State Rep. Dennis Murray, D-Sandusky, has some ideas. He’s preparing a bill that would give lenders a set amount of time — say, 60 days — after filing a foreclosure on an abandoned property to do something with it or be stripped of their legal interest in it. Other provisions of the bill give judges more leeway in dealing with foreclosure cases.

Murray, a practicing attorney and a former Sandusky city commissioner, said his experience in city government helped him see the problem.

“You’d have weeds and abandoned cars or whatever at a property, and you couldn’t get anyone to take action,” he said.

He said he’s optimistic he can get the bill passed.

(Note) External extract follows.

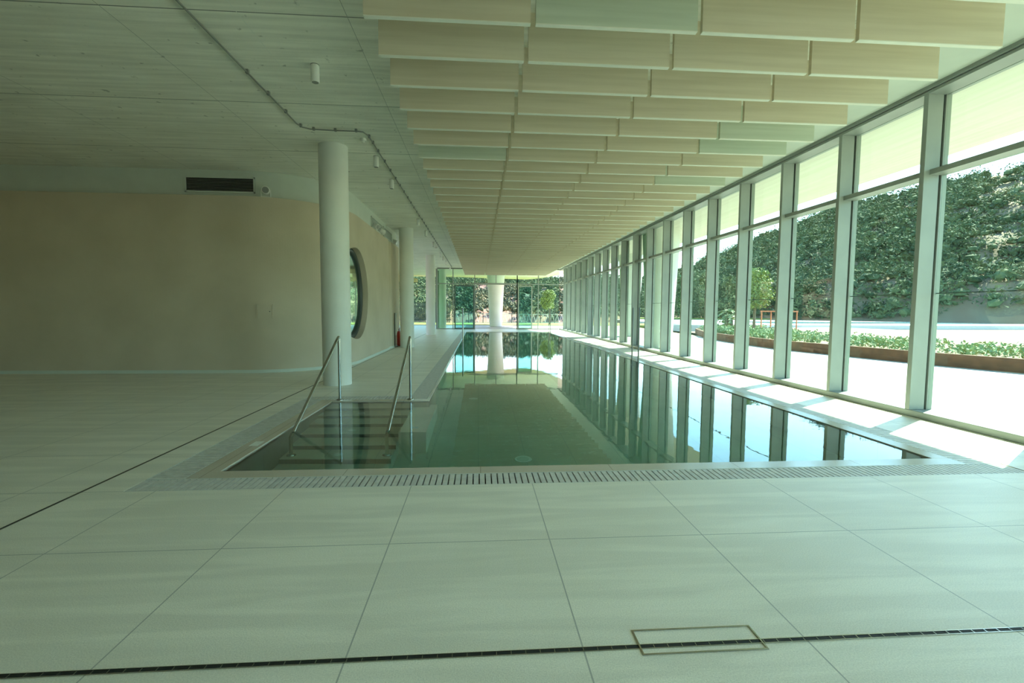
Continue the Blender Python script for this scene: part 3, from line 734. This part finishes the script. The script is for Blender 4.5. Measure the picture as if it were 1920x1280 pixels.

“It’s clearly needed,” he said. “You don’t have to go through but a single urban community these days — and, frankly most older suburban communities — to see there’s a real problem with these walkaways.”

Stuck with a walkaway

Such a bill might have spared Jacqueline Buford and Angel Borger a lot of pain.

Buford and her husband, Melvin, got caught in a predatory loan to have their roof fixed, said Randy Smith, an attorney with the Predatory Lending Solutions Project at the nonprofit Miami Valley Fair Housing.

When the adjustable rate began going up, Buford said she and her husband couldn’t afford the payments on their fixed income, and they turned to Smith for help.

After two years, Smith reached an agreement with Wells Fargo Bank to release the Bufords from the loan and foreclose on the property. But the bank then canceled three straight sheriff’s sales of the property.

In the meantime, the Bufords, who had moved out, began getting notices from the city about cutting the lawn and maintaining the property.

Jacqueline Buford said they thought the notices were a mistake. “We thought the house belonged to Wells Fargo.”

In June the city issued a warrant for her husband’s arrest for failing to appear in Dayton Municipal Court on code violations, including not mowing the lawn.

Finally, after pressure from Smith, Wells Fargo had the sheriff’s sale rescheduled and on Oct. 9 it bid on the house, releasing the Bufords from future responsibility. However, they still must pay fines and court costs.

“It caused a lot of headaches,” Buford said. “They wouldn’t let me keep the house. If it’s not my house any more, why should I be responsible for it?”

Borger, a 37-year-old single mother who now lives in Trotwood, got caught up in a real estate scam similar to the one that got the Hennesseys. She signed for 10 homes with the understanding that the sellers would make them ready for rental.

But the sellers never did. Six people eventually pleaded guilty in federal court to various charges in the case, which affected 210 residential properties.

The banks foreclosed on all of Borger’s properties except a stripped and deteriorating house at 800 Faulkner Ave. in Dayton. She owes $57,000 on a house that was appraised in 2005 for sheriff’s sale at $18,000. But it’s not worth that now.

“I absolutely don’t know what to do,” Borger said, standing in the unmowed front lawn of the boarded-up home. “If it was in livable condition, I would come and live in it myself. But the roof is caved in. It leaks real bad. There’s no toilets. No kitchen sink. It’s not livable at all.”

“It was my stupidity,” she said ruefully. “I was so naive.”

Now Borger is just hoping the city will come through with a wrecking ball.

“Seriously, they ruined my life,” she said of the sellers. “I gained a lot of weight, went through a lot of stress. I lost a lot of sleep over this.”